§ TASK
Reproduce only the top of the records, down to and including the line containing "rad = math.radians".
## Start DATA FOR PROCESSING
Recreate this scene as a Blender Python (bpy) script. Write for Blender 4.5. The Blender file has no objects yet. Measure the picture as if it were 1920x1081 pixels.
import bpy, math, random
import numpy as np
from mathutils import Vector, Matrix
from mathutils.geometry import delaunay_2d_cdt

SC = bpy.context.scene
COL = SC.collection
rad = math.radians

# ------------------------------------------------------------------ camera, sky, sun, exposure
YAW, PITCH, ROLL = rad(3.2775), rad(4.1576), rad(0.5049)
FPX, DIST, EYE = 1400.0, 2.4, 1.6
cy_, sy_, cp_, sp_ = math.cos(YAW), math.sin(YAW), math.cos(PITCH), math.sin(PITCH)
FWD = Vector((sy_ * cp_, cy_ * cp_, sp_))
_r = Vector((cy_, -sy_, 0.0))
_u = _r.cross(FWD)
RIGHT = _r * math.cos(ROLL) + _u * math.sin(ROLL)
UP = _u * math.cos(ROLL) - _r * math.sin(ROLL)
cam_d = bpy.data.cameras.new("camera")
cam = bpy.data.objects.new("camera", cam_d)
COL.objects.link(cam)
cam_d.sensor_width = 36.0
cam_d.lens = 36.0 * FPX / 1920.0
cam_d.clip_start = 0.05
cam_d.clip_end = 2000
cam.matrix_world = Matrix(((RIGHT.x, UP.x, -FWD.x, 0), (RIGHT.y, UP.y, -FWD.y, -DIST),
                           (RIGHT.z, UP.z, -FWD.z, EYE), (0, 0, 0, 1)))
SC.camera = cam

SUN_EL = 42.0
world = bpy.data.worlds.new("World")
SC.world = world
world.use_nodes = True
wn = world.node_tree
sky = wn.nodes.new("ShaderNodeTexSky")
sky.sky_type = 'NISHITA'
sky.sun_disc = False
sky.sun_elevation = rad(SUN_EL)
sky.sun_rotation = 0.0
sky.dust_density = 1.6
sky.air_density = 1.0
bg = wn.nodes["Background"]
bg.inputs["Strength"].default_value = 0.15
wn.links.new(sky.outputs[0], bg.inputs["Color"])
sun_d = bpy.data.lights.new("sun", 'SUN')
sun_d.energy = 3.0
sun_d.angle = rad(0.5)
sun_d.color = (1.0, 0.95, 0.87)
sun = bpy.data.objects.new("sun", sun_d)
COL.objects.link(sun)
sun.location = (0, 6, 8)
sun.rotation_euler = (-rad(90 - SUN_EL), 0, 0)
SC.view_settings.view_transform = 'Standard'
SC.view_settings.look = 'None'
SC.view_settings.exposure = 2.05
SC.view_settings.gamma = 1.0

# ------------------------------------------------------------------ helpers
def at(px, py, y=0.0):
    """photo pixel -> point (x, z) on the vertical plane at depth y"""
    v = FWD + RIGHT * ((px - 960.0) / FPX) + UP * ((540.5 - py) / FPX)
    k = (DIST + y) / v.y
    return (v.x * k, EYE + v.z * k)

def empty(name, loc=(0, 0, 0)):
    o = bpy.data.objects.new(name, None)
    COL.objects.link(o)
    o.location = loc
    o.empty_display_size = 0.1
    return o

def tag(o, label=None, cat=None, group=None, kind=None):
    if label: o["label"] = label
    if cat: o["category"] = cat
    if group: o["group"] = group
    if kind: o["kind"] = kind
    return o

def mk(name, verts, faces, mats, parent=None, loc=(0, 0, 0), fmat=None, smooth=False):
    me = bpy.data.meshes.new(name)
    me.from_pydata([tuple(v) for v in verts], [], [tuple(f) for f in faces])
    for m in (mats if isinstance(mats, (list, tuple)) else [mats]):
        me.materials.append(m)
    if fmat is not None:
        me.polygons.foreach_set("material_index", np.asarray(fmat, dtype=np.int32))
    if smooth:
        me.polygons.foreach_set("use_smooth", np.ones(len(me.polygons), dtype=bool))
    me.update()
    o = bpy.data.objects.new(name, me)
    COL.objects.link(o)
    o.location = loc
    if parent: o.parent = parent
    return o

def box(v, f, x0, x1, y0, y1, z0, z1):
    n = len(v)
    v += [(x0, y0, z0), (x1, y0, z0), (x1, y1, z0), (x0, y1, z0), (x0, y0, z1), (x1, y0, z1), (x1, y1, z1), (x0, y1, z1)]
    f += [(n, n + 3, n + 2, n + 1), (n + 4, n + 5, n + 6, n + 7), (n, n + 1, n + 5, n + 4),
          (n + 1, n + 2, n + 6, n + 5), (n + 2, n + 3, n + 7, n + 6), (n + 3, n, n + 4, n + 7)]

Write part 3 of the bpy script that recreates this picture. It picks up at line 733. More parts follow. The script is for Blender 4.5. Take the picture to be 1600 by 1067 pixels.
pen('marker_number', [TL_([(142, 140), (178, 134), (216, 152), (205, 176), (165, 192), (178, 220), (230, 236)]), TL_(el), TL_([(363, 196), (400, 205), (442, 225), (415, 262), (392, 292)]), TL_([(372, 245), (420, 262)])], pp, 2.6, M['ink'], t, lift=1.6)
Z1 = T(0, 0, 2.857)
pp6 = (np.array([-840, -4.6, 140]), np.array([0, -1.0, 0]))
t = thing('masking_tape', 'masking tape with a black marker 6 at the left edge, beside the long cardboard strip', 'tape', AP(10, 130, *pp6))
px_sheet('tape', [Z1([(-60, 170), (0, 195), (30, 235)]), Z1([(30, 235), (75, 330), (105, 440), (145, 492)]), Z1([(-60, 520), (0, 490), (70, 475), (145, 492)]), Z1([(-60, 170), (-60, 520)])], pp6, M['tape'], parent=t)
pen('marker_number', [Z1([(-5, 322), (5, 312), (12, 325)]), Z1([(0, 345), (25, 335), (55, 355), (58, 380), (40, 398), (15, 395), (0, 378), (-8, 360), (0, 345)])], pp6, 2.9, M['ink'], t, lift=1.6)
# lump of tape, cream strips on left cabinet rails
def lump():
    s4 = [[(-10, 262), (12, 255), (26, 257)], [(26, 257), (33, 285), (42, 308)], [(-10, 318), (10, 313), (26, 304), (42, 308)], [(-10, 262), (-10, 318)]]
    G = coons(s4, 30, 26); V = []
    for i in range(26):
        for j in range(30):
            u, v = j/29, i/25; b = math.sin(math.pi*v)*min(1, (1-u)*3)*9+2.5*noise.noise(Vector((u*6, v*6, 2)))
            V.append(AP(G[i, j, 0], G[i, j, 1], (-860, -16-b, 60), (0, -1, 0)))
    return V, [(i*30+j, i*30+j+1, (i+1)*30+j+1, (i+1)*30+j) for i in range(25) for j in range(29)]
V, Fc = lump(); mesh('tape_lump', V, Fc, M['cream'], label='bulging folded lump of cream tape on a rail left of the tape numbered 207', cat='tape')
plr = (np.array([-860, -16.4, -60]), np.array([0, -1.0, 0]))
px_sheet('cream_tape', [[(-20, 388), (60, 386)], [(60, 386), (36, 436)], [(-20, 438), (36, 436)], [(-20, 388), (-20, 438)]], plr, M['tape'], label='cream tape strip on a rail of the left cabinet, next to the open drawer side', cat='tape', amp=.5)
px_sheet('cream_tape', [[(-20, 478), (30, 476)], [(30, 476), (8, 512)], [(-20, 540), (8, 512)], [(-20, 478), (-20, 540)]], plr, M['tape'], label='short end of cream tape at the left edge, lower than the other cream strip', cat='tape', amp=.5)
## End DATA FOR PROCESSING
§ WRITTEN REPLY
Recreate this scene as a Blender Python (bpy) script. Write for Blender 4.5. The Blender file has no objects yet. Measure the picture as if it were 1920x1081 pixels.
import bpy, math, random
import numpy as np
from mathutils import Vector, Matrix
from mathutils.geometry import delaunay_2d_cdt

SC = bpy.context.scene
COL = SC.collection
rad = math.radians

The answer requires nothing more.